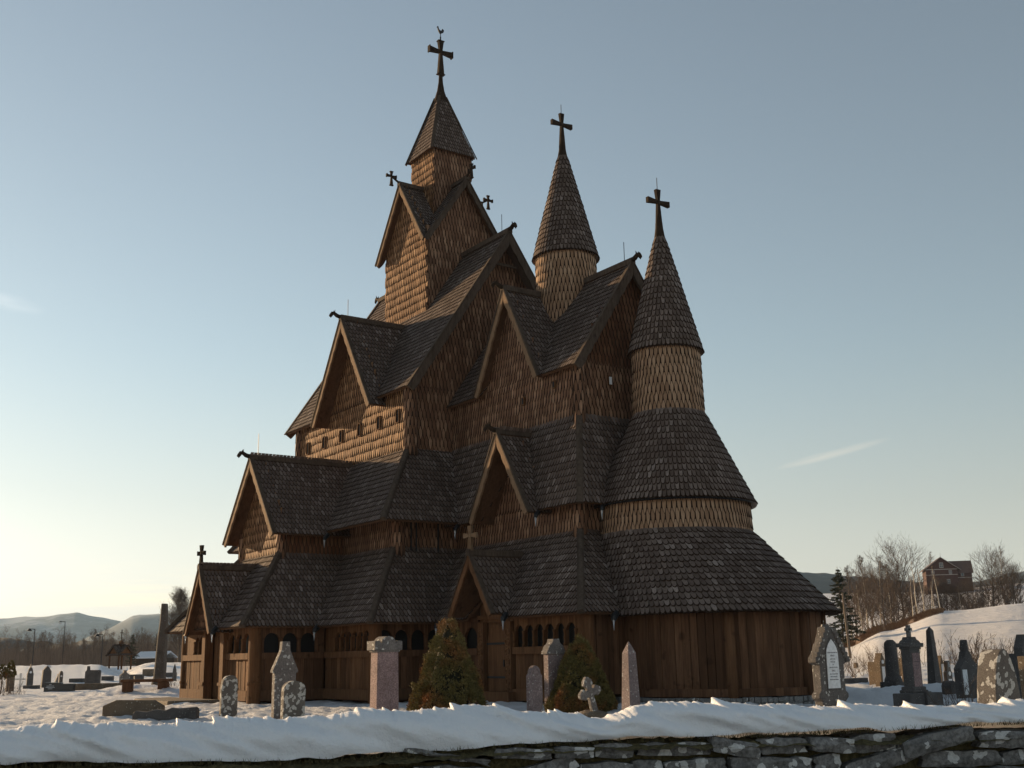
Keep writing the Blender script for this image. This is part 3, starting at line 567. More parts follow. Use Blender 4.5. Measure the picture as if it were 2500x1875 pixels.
def ground(r, d):
    if d < 1: d = 1
    px = 1250+2869*r/d; z = 0
    i = 0
    while i < len(AX)-2 and px > AX[i+1]: i += 1
    f = min(1, max(0, (px-AX[i])/(AX[i+1]-AX[i]))); f = f*f*(3-2*f)
    z = interp(PROF[AX[i]], d)*(1-f)+interp(PROF[AX[i+1]], d)*f
    z += .5*smooth(13, 9.5, d)
    if d < 8.35+(r+8.5)*.1417+.75: z = -.8
    p = V((r, d, 0))
    am = .075*(1-.65*smooth(48, 66, d))+.02*smooth(20, 10, d)
    z += am*noise.noise(p*1.3)+.9*am*noise.noise(p*2.7)+.4*am*noise.noise(p*7)*smooth(60, 30, d)+(.12*noise.noise(p*.16) if d > 14 else 0)*smooth(14, 30, d)
    # low heaps of cleared snow in the yard
    for (hr, hd, wr_, wd, hh) in ((-17.3, 53.5, 2.2, 1.3, .42), (-14.5, 52, 1.6, .9, .3), (9.5, 33, 2.0, 1.0, .25), (12.5, 36, 1.6, 1.4, .3)):
        z += hh*math.exp(-((r-hr)/wr_)**2-((d-hd)/wd)**2)*(1+.3*noise.noise(p*2.1))
    # cleared bank broken where the path passes the well house
    if 88 < d < 125 and px < 560:
        gap = math.exp(-((px-285)/35)**2); z -= .75*gap*smooth(88, 98, d)
        z += .12*noise.noise(V((r*.5, d*.3, 3)))+.06*noise.noise(V((r*1.7, d, 1)))
    return z
def gp(r, d, dz=0.): return rd(r, d, ground(r, d)+dz)
def base_at(x, d, dz=0.):
    q = at(x, 1605, d); r, _ = to_rd(q); return gp(r, d, dz)
mb = MB()
ds = []; d = 9.4
while d < 460: ds.append(d); d *= 1.0085 if d < 60 else 1.018
angs = [-1.2+.06*k for k in range(13)]+[-.475+.95*k/330 for k in range(331)]+[.5+.06*k for k in range(13)]
for d in ds:
    for a in angs: mb.v.append(tuple(gp(a*d, d)))
n = len(angs)
for i in range(len(ds)-1):
    for k in range(n-1):
        dd = ds[i]; rr = (angs[k]+angs[k+1])/2*dd
        mb.f.append((i*n+k, i*n+k+1, (i+1)*n+k+1, (i+1)*n+k)); mb.mi.append(1 if (dd > 57 and rr > 5) else 0)
g_ = mb.build('snow_ground', ['snow', 'far_snow'], smooth=True); g_['kind'] = 'structure'
mb = MB()
def far(a, d): return rd(a*d, d, 0)
for k in range(n-1):
    a, b = angs[k], angs[k+1]
    z0, z1 = ground(a*455, 455)-.2, ground(b*455, 455)-.2
    mb.q([rd(a*455, 455, z0), rd(b*455, 455, z1), rd(b*9000, 9000, 5), rd(a*9000, 9000, 5)])
o = mb.build('snow_plain', 'far_snow'); o['kind'] = 'structure'
mb = MB(); N = 40                                                # lane outside the wall, where the photographer stands
for i in range(26):
    for k in range(61):
        r, d = -24+k*.8, -14+i*.9
        z = -.38+.05*noise.noise(V((r*.6, d*.6, 0)))+.92*math.exp(-((r-4.9)/1.3)**2-((d-9.0)/1.2)**2)
        mb.v.append(tuple(rd(r, d, z)))
for i in range(25):
    for k in range(60): mb.f.append((i*61+k, i*61+k+1, (i+1)*61+k+1, (i+1)*61+k)); mb.mi.append(0)
o = mb.build('snowy_lane', 'snow', smooth=True); o['kind'] = 'structure'
# ------------------------------------------------------------------ churchyard wall with its cap of snow
wall = empty('stone_wall', rd(0, 9.6, 0), 'lichened dry stone wall with dark moss in the joints along the foreground', 'wall')
W0 = V((-8.5, 8.35)); W1 = V((9.5, 10.9))                         # (r, d) ends of the wall face
wd_ = (W1-W0); WL = wd_.length; wd_.normalize(); wn2 = V((wd_.y, -wd_.x))   # towards the camera
def wp(s, o, z):
    q = W0+wd_*s+wn2*o; return rd(q.x, q.y, z)-wall.location
def wtop(s): return interp([(0, .58), (4, .60), (7.0, .56), (8.5, .63), (11, .66), (13, .70), (18.3, .78)], s)
WD = RH*wd_.x+DH*wd_.y; WN = RH*wn2.x+DH*wn2.y
mb = MB(); r3 = random.Random(11)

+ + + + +

*Task instructions*
Print each line of the material above exactly, with the pictures removed from your copy.

*Solved exercise*
Keep writing the Blender script for this image. This is part 3, starting at line 567. More parts follow. Use Blender 4.5. Measure the picture as if it were 2500x1875 pixels.
def ground(r, d):
    if d < 1: d = 1
    px = 1250+2869*r/d; z = 0
    i = 0
    while i < len(AX)-2 and px > AX[i+1]: i += 1
    f = min(1, max(0, (px-AX[i])/(AX[i+1]-AX[i]))); f = f*f*(3-2*f)
    z = interp(PROF[AX[i]], d)*(1-f)+interp(PROF[AX[i+1]], d)*f
    z += .5*smooth(13, 9.5, d)
    if d < 8.35+(r+8.5)*.1417+.75: z = -.8
    p = V((r, d, 0))
    am = .075*(1-.65*smooth(48, 66, d))+.02*smooth(20, 10, d)
    z += am*noise.noise(p*1.3)+.9*am*noise.noise(p*2.7)+.4*am*noise.noise(p*7)*smooth(60, 30, d)+(.12*noise.noise(p*.16) if d > 14 else 0)*smooth(14, 30, d)
    # low heaps of cleared snow in the yard
    for (hr, hd, wr_, wd, hh) in ((-17.3, 53.5, 2.2, 1.3, .42), (-14.5, 52, 1.6, .9, .3), (9.5, 33, 2.0, 1.0, .25), (12.5, 36, 1.6, 1.4, .3)):
        z += hh*math.exp(-((r-hr)/wr_)**2-((d-hd)/wd)**2)*(1+.3*noise.noise(p*2.1))
    # cleared bank broken where the path passes the well house
    if 88 < d < 125 and px < 560:
        gap = math.exp(-((px-285)/35)**2); z -= .75*gap*smooth(88, 98, d)
        z += .12*noise.noise(V((r*.5, d*.3, 3)))+.06*noise.noise(V((r*1.7, d, 1)))
    return z
def gp(r, d, dz=0.): return rd(r, d, ground(r, d)+dz)
def base_at(x, d, dz=0.):
    q = at(x, 1605, d); r, _ = to_rd(q); return gp(r, d, dz)
mb = MB()
ds = []; d = 9.4
while d < 460: ds.append(d); d *= 1.0085 if d < 60 else 1.018
angs = [-1.2+.06*k for k in range(13)]+[-.475+.95*k/330 for k in range(331)]+[.5+.06*k for k in range(13)]
for d in ds:
    for a in angs: mb.v.append(tuple(gp(a*d, d)))
n = len(angs)
for i in range(len(ds)-1):
    for k in range(n-1):
        dd = ds[i]; rr = (angs[k]+angs[k+1])/2*dd
        mb.f.append((i*n+k, i*n+k+1, (i+1)*n+k+1, (i+1)*n+k)); mb.mi.append(1 if (dd > 57 and rr > 5) else 0)
g_ = mb.build('snow_ground', ['snow', 'far_snow'], smooth=True); g_['kind'] = 'structure'
mb = MB()
def far(a, d): return rd(a*d, d, 0)
for k in range(n-1):
    a, b = angs[k], angs[k+1]
    z0, z1 = ground(a*455, 455)-.2, ground(b*455, 455)-.2
    mb.q([rd(a*455, 455, z0), rd(b*455, 455, z1), rd(b*9000, 9000, 5), rd(a*9000, 9000, 5)])
o = mb.build('snow_plain', 'far_snow'); o['kind'] = 'structure'
mb = MB(); N = 40                                                # lane outside the wall, where the photographer stands
for i in range(26):
    for k in range(61):
        r, d = -24+k*.8, -14+i*.9
        z = -.38+.05*noise.noise(V((r*.6, d*.6, 0)))+.92*math.exp(-((r-4.9)/1.3)**2-((d-9.0)/1.2)**2)
        mb.v.append(tuple(rd(r, d, z)))
for i in range(25):
    for k in range(60): mb.f.append((i*61+k, i*61+k+1, (i+1)*61+k+1, (i+1)*61+k)); mb.mi.append(0)
o = mb.build('snowy_lane', 'snow', smooth=True); o['kind'] = 'structure'
# ------------------------------------------------------------------ churchyard wall with its cap of snow
wall = empty('stone_wall', rd(0, 9.6, 0), 'lichened dry stone wall with dark moss in the joints along the foreground', 'wall')
W0 = V((-8.5, 8.35)); W1 = V((9.5, 10.9))                         # (r, d) ends of the wall face
wd_ = (W1-W0); WL = wd_.length; wd_.normalize(); wn2 = V((wd_.y, -wd_.x))   # towards the camera
def wp(s, o, z):
    q = W0+wd_*s+wn2*o; return rd(q.x, q.y, z)-wall.location
def wtop(s): return interp([(0, .58), (4, .60), (7.0, .56), (8.5, .63), (11, .66), (13, .70), (18.3, .78)], s)
WD = RH*wd_.x+DH*wd_.y; WN = RH*wn2.x+DH*wn2.y
mb = MB(); r3 = random.Random(11)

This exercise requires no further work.